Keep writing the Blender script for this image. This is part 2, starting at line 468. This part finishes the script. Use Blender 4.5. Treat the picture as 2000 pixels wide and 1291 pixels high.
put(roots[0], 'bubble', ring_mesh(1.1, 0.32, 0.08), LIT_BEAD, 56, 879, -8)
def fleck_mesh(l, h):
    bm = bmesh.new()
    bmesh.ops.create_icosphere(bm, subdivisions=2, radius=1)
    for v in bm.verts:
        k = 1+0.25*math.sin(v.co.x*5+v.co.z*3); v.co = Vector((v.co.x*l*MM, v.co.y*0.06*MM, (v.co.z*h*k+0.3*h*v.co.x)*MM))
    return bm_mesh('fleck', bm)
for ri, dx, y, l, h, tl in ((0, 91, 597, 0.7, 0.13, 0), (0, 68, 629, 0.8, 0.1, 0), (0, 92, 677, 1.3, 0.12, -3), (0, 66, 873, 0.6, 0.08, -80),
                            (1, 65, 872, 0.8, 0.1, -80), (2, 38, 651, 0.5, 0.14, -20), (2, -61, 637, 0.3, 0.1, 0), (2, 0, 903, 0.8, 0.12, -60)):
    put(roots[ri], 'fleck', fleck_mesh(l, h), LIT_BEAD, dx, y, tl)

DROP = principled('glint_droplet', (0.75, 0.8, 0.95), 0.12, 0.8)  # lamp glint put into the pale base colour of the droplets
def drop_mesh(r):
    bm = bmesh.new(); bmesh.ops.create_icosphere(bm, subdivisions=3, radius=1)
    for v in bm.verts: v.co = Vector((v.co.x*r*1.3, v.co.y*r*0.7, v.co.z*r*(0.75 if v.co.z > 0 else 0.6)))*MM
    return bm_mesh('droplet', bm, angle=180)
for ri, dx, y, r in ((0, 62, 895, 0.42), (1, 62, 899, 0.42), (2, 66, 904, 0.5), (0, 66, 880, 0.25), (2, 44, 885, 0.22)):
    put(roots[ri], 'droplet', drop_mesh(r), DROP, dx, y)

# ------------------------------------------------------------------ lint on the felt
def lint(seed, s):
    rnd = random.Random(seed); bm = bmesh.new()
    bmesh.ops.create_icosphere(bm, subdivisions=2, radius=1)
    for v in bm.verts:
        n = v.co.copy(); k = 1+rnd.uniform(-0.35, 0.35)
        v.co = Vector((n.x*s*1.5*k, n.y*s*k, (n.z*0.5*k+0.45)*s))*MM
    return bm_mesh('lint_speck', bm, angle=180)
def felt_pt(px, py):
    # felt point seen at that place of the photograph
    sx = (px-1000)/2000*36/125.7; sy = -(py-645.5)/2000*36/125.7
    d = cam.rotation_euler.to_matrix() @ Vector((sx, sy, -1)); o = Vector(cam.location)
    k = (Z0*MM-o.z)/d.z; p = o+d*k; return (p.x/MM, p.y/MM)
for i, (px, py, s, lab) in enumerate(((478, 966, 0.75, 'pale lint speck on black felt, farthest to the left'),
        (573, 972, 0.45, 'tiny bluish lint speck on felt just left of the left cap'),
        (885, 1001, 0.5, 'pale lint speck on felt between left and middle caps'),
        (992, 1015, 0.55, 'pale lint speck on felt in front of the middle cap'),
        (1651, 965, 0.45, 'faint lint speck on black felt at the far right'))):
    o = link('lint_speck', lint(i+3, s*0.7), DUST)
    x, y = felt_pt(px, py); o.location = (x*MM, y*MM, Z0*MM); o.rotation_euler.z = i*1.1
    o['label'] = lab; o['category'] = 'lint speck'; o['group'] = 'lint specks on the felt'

• • •

INSTRUCTIONS FOR THE TASK: Reproduce the material in full, with no word added or dropped.

REPLY TO THE EXERCISE:
Keep writing the Blender script for this image. This is part 2, starting at line 468. This part finishes the script. Use Blender 4.5. Treat the picture as 2000 pixels wide and 1291 pixels high.
put(roots[0], 'bubble', ring_mesh(1.1, 0.32, 0.08), LIT_BEAD, 56, 879, -8)
def fleck_mesh(l, h):
    bm = bmesh.new()
    bmesh.ops.create_icosphere(bm, subdivisions=2, radius=1)
    for v in bm.verts:
        k = 1+0.25*math.sin(v.co.x*5+v.co.z*3); v.co = Vector((v.co.x*l*MM, v.co.y*0.06*MM, (v.co.z*h*k+0.3*h*v.co.x)*MM))
    return bm_mesh('fleck', bm)
for ri, dx, y, l, h, tl in ((0, 91, 597, 0.7, 0.13, 0), (0, 68, 629, 0.8, 0.1, 0), (0, 92, 677, 1.3, 0.12, -3), (0, 66, 873, 0.6, 0.08, -80),
                            (1, 65, 872, 0.8, 0.1, -80), (2, 38, 651, 0.5, 0.14, -20), (2, -61, 637, 0.3, 0.1, 0), (2, 0, 903, 0.8, 0.12, -60)):
    put(roots[ri], 'fleck', fleck_mesh(l, h), LIT_BEAD, dx, y, tl)

DROP = principled('glint_droplet', (0.75, 0.8, 0.95), 0.12, 0.8)  # lamp glint put into the pale base colour of the droplets
def drop_mesh(r):
    bm = bmesh.new(); bmesh.ops.create_icosphere(bm, subdivisions=3, radius=1)
    for v in bm.verts: v.co = Vector((v.co.x*r*1.3, v.co.y*r*0.7, v.co.z*r*(0.75 if v.co.z > 0 else 0.6)))*MM
    return bm_mesh('droplet', bm, angle=180)
for ri, dx, y, r in ((0, 62, 895, 0.42), (1, 62, 899, 0.42), (2, 66, 904, 0.5), (0, 66, 880, 0.25), (2, 44, 885, 0.22)):
    put(roots[ri], 'droplet', drop_mesh(r), DROP, dx, y)

# ------------------------------------------------------------------ lint on the felt
def lint(seed, s):
    rnd = random.Random(seed); bm = bmesh.new()
    bmesh.ops.create_icosphere(bm, subdivisions=2, radius=1)
    for v in bm.verts:
        n = v.co.copy(); k = 1+rnd.uniform(-0.35, 0.35)
        v.co = Vector((n.x*s*1.5*k, n.y*s*k, (n.z*0.5*k+0.45)*s))*MM
    return bm_mesh('lint_speck', bm, angle=180)
def felt_pt(px, py):
    # felt point seen at that place of the photograph
    sx = (px-1000)/2000*36/125.7; sy = -(py-645.5)/2000*36/125.7
    d = cam.rotation_euler.to_matrix() @ Vector((sx, sy, -1)); o = Vector(cam.location)
    k = (Z0*MM-o.z)/d.z; p = o+d*k; return (p.x/MM, p.y/MM)
for i, (px, py, s, lab) in enumerate(((478, 966, 0.75, 'pale lint speck on black felt, farthest to the left'),
        (573, 972, 0.45, 'tiny bluish lint speck on felt just left of the left cap'),
        (885, 1001, 0.5, 'pale lint speck on felt between left and middle caps'),
        (992, 1015, 0.55, 'pale lint speck on felt in front of the middle cap'),
        (1651, 965, 0.45, 'faint lint speck on black felt at the far right'))):
    o = link('lint_speck', lint(i+3, s*0.7), DUST)
    x, y = felt_pt(px, py); o.location = (x*MM, y*MM, Z0*MM); o.rotation_euler.z = i*1.1
    o['label'] = lab; o['category'] = 'lint speck'; o['group'] = 'lint specks on the felt'